Source records

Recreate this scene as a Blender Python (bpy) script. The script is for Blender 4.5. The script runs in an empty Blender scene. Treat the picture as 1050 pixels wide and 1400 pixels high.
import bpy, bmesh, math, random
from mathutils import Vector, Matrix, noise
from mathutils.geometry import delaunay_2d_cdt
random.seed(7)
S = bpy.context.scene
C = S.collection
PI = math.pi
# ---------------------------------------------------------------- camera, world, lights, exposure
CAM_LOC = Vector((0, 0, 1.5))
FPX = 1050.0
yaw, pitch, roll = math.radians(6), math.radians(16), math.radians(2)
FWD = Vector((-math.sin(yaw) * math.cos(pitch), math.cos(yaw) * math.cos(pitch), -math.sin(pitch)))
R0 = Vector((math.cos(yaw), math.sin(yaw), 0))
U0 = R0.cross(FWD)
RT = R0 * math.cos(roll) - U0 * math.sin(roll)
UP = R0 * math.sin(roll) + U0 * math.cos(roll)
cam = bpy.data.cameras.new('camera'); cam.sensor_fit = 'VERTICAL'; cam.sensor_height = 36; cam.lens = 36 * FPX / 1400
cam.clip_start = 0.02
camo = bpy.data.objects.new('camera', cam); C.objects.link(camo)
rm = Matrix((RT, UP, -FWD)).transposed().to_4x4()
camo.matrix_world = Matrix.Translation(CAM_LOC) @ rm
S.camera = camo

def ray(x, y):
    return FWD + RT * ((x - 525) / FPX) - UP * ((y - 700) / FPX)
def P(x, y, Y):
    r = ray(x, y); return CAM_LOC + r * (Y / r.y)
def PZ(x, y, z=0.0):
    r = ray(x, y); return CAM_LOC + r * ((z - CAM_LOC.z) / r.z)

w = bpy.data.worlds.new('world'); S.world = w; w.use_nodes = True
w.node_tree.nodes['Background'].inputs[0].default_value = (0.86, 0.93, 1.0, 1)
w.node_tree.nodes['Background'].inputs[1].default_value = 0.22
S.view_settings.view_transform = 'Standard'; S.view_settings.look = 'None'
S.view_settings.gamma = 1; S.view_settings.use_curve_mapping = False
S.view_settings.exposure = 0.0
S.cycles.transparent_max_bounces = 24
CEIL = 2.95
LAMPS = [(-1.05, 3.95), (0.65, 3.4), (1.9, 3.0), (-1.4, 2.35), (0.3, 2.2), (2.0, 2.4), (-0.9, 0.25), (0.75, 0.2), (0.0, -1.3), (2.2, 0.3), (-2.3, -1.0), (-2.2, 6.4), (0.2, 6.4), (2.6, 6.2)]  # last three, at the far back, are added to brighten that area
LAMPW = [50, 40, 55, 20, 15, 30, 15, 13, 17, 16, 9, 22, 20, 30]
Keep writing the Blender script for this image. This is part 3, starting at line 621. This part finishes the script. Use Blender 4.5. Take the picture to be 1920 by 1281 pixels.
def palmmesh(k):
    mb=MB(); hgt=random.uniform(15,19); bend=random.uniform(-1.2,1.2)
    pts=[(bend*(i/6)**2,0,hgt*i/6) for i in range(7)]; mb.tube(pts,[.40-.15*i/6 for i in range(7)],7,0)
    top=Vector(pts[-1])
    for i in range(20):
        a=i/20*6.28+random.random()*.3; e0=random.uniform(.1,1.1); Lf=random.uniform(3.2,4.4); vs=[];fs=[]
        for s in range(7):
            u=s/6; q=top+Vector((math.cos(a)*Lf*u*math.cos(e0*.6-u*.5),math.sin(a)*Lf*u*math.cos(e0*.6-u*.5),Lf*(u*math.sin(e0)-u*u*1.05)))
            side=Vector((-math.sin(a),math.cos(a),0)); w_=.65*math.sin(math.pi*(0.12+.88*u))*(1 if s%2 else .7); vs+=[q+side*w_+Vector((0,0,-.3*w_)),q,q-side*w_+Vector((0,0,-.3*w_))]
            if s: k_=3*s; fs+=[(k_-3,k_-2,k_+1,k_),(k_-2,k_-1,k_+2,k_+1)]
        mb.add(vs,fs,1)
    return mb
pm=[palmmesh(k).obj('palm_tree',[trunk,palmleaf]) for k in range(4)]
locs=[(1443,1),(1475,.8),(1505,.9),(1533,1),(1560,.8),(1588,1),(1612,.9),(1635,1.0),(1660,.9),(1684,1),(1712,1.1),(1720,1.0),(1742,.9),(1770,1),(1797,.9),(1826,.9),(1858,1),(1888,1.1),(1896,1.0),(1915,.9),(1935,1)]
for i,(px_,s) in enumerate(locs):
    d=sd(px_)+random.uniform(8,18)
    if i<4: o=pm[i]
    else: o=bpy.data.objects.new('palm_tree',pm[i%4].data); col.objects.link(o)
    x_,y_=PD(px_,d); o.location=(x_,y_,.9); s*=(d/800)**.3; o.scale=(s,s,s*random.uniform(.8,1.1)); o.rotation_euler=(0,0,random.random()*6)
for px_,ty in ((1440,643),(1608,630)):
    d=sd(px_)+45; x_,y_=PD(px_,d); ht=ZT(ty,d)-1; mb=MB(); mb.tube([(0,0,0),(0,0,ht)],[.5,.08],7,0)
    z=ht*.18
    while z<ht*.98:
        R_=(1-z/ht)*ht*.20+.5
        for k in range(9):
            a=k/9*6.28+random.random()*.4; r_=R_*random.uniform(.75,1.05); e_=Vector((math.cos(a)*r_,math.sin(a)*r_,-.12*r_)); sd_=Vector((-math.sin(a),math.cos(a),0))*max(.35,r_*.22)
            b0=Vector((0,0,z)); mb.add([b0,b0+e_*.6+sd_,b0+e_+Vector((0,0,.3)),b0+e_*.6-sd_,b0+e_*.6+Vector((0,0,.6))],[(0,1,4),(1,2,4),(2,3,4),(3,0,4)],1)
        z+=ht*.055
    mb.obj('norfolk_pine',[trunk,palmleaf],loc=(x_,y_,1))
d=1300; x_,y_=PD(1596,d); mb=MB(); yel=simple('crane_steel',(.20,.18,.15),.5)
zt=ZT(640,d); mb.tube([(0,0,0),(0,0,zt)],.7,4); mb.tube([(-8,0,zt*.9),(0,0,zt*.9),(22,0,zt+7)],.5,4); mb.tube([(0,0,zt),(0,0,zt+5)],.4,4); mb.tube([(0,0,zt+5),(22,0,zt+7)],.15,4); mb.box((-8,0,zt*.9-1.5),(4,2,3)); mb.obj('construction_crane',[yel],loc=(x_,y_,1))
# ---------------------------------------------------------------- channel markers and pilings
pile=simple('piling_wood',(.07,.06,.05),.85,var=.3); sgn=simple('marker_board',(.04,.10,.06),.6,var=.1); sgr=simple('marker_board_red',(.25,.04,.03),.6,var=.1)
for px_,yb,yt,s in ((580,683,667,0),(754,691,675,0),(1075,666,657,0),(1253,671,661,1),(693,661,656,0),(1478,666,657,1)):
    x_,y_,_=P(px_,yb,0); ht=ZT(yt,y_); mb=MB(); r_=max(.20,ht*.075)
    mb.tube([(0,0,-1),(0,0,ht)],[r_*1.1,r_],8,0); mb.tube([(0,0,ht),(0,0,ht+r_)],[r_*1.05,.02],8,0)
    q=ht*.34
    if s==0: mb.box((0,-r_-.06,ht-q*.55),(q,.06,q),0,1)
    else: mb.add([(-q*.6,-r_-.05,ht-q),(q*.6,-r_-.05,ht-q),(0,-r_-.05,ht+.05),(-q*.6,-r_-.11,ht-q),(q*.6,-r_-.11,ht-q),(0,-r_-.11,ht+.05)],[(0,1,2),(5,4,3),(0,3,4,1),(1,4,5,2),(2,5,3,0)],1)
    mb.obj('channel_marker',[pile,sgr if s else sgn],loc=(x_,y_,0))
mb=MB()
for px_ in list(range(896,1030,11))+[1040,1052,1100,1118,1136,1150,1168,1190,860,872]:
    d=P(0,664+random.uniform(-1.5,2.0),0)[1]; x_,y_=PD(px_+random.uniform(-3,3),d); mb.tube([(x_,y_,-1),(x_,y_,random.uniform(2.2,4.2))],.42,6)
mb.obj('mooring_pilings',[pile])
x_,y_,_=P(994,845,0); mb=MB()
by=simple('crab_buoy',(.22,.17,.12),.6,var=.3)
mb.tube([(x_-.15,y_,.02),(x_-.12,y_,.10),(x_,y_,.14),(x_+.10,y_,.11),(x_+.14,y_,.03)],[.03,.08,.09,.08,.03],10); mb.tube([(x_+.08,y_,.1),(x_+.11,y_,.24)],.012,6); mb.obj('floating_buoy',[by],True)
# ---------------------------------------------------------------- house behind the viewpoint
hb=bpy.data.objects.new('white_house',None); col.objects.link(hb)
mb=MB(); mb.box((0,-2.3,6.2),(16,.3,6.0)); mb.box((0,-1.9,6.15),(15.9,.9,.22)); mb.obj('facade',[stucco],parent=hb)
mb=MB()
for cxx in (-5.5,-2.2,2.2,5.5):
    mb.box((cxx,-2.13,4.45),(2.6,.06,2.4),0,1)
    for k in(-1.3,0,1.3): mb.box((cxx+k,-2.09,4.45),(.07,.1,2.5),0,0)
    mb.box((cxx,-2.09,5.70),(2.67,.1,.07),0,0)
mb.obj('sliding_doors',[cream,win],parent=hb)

To do » Beginning at the top of the data, please return every line until and including the line containing "r = ray(x, y); return CAM_LOC + r * ((z", copied exactly, and nothing past it.

Answer to the task »
Recreate this scene as a Blender Python (bpy) script. The script is for Blender 4.5. The script runs in an empty Blender scene. Treat the picture as 1050 pixels wide and 1400 pixels high.
import bpy, bmesh, math, random
from mathutils import Vector, Matrix, noise
from mathutils.geometry import delaunay_2d_cdt
random.seed(7)
S = bpy.context.scene
C = S.collection
PI = math.pi
# ---------------------------------------------------------------- camera, world, lights, exposure
CAM_LOC = Vector((0, 0, 1.5))
FPX = 1050.0
yaw, pitch, roll = math.radians(6), math.radians(16), math.radians(2)
FWD = Vector((-math.sin(yaw) * math.cos(pitch), math.cos(yaw) * math.cos(pitch), -math.sin(pitch)))
R0 = Vector((math.cos(yaw), math.sin(yaw), 0))
U0 = R0.cross(FWD)
RT = R0 * math.cos(roll) - U0 * math.sin(roll)
UP = R0 * math.sin(roll) + U0 * math.cos(roll)
cam = bpy.data.cameras.new('camera'); cam.sensor_fit = 'VERTICAL'; cam.sensor_height = 36; cam.lens = 36 * FPX / 1400
cam.clip_start = 0.02
camo = bpy.data.objects.new('camera', cam); C.objects.link(camo)
rm = Matrix((RT, UP, -FWD)).transposed().to_4x4()
camo.matrix_world = Matrix.Translation(CAM_LOC) @ rm
S.camera = camo

def ray(x, y):
    return FWD + RT * ((x - 525) / FPX) - UP * ((y - 700) / FPX)
def P(x, y, Y):
    r = ray(x, y); return CAM_LOC + r * (Y / r.y)
def PZ(x, y, z=0.0):
    r = ray(x, y); return CAM_LOC + r * ((z - CAM_LOC.z) / r.z)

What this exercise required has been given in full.